Louise Haigh has stepped down from government after a decade-old fraud case resurfaced. Haigh was mugged in 2013 and reported her work phone as stolen. When she later found the phone, as she hadn’t had it at the time of the offence, she failed to tell the police and pled guilty to fraud by misrepresentation.
The surprising thing about the Louise Haigh case is that she is middle class and committed a relatively minor offence (yes fraud can be minor). People like Louise do not normally end up with a court sanction for the offence she is said to have been accused of – not fessing up to finding a mobile phone she had reported as stolen. I’m not clear what legal advice she got but giving a ‘no comment’ interview at the police station was not a good idea. For lower level offences it’s usually a good idea to admit responsibility if you did it. Then the police may well offer you a caution, for which the criminal record implications are much less severe than for a court sanction.
News journalists appear to doubt whether Louise made a genuine mistake in not reporting that she had in fact found the company phone which she had previously reported as stolen. I don’t think it’s that important. She pleaded guilty in the magistrates’ court and was sentenced to a conditional or absolute discharge. Either of these sentences are the lowest level a court can give. She should have been able to walk out of the court and get on with her life. And she did. Until Friday when Sky News revealed the offence which was committed in 2013, over ten years ago.
The world didn’t know of this offence, but did they need to or have a right to? There is no evidence she got into trouble with the police again. She appears to have told her boss, Sir Keir Starmer, and she is likely to have had to disclose it to the Labour party and during any vetting process.
She is one of many with criminal records. In fact one in four people of working age in England and Wales has a criminal record and many more have got into trouble with the law.
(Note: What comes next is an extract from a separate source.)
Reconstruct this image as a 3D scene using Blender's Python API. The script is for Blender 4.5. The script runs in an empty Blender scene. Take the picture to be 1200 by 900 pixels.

If rehabilitation is to have any meaning, we should support people to move on from their crimes and not force them to admit them for ever.
Louise’s crime will not come up on basic DBS checks (which any employer can do) but it will be disclosed in the enhanced or standard DBS checks required for thousands of roles, including volunteering to read in a school. Is this proportionate? She did this crime over ten years ago and got the lowest possible magistrates’ court sanction. In most Western European countries and in many US states she would not be forced to declare it. People say she should have declared the crime publicly but I understand why she didn’t.
The stigma of criminal records is such that anything the person does is always set against the background of their historic offending. Rehabilitation means truly allowing people to move on from their past. We need attitudes to change and reform of DBS checks.